**Collected material**.
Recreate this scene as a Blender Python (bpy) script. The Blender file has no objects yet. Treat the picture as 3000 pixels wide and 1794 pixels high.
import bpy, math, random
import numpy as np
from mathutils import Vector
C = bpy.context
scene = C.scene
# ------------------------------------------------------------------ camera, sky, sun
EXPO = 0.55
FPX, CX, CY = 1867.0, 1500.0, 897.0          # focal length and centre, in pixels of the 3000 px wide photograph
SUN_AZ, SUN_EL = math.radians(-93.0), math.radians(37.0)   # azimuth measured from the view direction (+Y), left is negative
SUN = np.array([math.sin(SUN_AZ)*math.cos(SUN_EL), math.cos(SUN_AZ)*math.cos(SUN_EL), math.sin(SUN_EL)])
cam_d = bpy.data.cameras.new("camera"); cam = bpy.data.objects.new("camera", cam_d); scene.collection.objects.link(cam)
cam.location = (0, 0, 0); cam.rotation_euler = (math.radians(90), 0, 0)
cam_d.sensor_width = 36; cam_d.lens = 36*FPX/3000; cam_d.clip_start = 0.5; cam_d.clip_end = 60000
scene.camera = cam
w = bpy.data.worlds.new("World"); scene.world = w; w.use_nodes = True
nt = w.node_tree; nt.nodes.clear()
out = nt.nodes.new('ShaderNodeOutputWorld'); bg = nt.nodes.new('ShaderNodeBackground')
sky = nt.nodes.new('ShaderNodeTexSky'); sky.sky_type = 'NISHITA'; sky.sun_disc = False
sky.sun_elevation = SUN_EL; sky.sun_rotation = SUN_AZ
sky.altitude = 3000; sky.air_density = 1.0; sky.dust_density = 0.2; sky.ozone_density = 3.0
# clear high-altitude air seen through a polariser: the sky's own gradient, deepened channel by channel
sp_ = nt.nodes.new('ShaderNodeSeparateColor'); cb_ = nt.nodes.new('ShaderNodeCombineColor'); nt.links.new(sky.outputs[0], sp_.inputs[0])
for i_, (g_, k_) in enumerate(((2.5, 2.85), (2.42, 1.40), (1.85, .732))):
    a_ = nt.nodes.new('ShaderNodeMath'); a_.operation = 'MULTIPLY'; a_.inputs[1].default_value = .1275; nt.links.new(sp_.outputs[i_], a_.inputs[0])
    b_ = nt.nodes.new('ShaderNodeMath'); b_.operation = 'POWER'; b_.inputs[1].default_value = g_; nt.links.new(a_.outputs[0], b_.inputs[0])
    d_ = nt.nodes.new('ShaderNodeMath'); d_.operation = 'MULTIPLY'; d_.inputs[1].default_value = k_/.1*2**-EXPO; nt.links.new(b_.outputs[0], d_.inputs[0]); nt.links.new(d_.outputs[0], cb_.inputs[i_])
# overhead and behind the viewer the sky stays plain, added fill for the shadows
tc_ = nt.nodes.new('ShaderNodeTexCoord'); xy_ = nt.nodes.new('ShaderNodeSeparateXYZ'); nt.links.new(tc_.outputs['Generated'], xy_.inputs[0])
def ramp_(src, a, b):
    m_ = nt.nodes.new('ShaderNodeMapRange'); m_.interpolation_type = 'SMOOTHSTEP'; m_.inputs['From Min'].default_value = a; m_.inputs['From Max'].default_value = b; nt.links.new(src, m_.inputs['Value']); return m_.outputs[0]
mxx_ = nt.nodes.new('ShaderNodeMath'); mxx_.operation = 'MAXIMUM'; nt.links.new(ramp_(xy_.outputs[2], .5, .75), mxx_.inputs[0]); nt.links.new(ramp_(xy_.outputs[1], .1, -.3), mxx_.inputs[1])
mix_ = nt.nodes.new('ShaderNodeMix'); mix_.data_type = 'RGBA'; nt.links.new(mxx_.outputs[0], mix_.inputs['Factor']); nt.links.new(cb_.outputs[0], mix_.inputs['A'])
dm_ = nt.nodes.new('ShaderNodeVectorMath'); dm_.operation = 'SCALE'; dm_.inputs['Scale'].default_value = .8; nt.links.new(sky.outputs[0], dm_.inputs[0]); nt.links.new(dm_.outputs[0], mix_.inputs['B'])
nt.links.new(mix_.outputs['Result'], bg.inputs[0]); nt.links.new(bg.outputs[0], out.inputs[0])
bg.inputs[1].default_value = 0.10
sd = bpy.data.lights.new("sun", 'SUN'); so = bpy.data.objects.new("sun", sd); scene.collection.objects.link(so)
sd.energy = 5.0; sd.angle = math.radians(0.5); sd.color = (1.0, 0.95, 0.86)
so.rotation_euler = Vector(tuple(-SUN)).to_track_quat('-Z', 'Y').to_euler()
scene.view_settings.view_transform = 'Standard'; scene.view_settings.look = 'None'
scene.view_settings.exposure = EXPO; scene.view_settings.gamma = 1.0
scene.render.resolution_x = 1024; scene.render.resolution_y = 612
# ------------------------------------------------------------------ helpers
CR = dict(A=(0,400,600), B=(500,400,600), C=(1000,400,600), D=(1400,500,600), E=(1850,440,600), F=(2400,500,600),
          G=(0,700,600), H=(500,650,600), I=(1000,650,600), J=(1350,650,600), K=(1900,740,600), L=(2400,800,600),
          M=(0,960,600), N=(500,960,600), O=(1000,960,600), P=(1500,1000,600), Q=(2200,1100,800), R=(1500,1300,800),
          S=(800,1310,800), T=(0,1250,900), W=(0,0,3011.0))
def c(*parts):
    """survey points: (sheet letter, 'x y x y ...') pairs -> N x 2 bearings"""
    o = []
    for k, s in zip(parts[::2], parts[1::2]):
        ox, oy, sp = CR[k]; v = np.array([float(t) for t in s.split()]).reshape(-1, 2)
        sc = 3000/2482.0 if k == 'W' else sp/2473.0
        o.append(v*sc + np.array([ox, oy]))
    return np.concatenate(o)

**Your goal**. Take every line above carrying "high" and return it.

**Written answer**.
Recreate this scene as a Blender Python (bpy) script. The Blender file has no objects yet. Treat the picture as 3000 pixels wide and 1794 pixels high.
# clear high-altitude air seen through a polariser: the sky's own gradient, deepened channel by channel